On Fri, 29 Sep 2006, Neil Brown wrote:
> On Thursday September 28, [email protected] wrote:
> >
> > Why don't other filesystems have the same problem?
>
> Because most filesystems that hash their inodes do so at the point
> where the 'struct inode' is initialised, and that has suitable locking
> (I_NEW). Here in shmem, we are hashing the inode later, the first
> time we need an NFS file handle for it. We no longer have I_NEW to
> ensure only one thread tries to add it to the hash table.
>
> The comment tries to explain this, but obviously isn't completely
> successful.
That makes sense.
This patch looks mostly good to me, thanks to David and you for it;
and my apologies to Atal and Gilad for never quite getting around
to looking at theirs properly (but the hashing in this new one does
look better than their linear search). Though I know tmpfs, I
don't know NFS, so I'm glad this is coming from your direction.
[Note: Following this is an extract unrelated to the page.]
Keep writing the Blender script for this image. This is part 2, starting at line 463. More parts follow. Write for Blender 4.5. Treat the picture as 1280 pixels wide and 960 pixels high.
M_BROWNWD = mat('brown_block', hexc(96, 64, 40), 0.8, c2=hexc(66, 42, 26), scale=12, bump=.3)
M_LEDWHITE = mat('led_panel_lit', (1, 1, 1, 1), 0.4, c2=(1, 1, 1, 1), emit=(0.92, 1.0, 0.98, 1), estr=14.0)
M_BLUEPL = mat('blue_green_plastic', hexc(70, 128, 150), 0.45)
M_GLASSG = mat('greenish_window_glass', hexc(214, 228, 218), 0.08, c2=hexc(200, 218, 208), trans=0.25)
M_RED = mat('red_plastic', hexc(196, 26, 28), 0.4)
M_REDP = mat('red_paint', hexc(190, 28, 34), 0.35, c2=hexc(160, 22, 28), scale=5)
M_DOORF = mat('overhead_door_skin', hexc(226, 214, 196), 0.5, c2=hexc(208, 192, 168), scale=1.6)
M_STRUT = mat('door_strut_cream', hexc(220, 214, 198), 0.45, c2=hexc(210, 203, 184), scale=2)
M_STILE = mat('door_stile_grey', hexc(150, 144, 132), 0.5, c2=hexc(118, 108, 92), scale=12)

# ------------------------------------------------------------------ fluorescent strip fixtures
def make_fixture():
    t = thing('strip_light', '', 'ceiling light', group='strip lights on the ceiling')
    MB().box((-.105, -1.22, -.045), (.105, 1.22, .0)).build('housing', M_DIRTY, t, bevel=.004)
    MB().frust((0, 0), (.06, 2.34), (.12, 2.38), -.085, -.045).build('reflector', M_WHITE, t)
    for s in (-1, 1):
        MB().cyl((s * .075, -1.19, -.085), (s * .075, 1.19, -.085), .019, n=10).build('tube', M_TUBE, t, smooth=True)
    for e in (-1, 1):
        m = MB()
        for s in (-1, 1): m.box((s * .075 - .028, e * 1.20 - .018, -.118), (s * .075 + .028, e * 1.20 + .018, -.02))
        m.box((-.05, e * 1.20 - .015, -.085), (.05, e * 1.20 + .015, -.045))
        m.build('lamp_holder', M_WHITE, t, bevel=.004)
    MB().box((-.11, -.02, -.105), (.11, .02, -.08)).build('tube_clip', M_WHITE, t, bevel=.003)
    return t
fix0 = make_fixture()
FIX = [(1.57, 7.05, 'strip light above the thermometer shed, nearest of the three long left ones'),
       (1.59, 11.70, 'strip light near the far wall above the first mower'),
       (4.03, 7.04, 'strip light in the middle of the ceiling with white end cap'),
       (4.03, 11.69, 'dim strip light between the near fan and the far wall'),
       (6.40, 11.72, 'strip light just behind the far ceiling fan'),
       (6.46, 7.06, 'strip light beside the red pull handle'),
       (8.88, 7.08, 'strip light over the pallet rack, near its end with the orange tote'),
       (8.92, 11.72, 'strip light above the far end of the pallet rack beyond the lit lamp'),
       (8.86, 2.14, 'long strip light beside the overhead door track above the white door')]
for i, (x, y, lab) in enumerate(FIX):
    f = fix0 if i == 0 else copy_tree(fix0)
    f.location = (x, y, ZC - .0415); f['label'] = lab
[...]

But one anxiety, regarding i_ino. That's an unsigned long originating
from last_inode in fs/inode.c, isn't it? Here getting cast to a __u32
to make up one part of the file handle, which will then be cast back
to an unsigned long for ilookup later.
So on 64-bit arches, it'll only take one dedicated creator and
deleter of files to advance the last_inode count to the point where
the high int is non-zero, and shmem_get_dentry won't ever recognize
any inodes created thereafter, always reporting -ESTALE? I'm on
unfamiliar territory, but it looks to me like we need another
__u32 in the file handle to cope with that?
Then there's the lesser but more tiresome problem, of i_ino collisions
on 32-bit arches. tmpfs hasn't worried about that to date, just taken
whatever new_inode() has given it from last_inode: but perhaps these
file handles now make that more of a concern?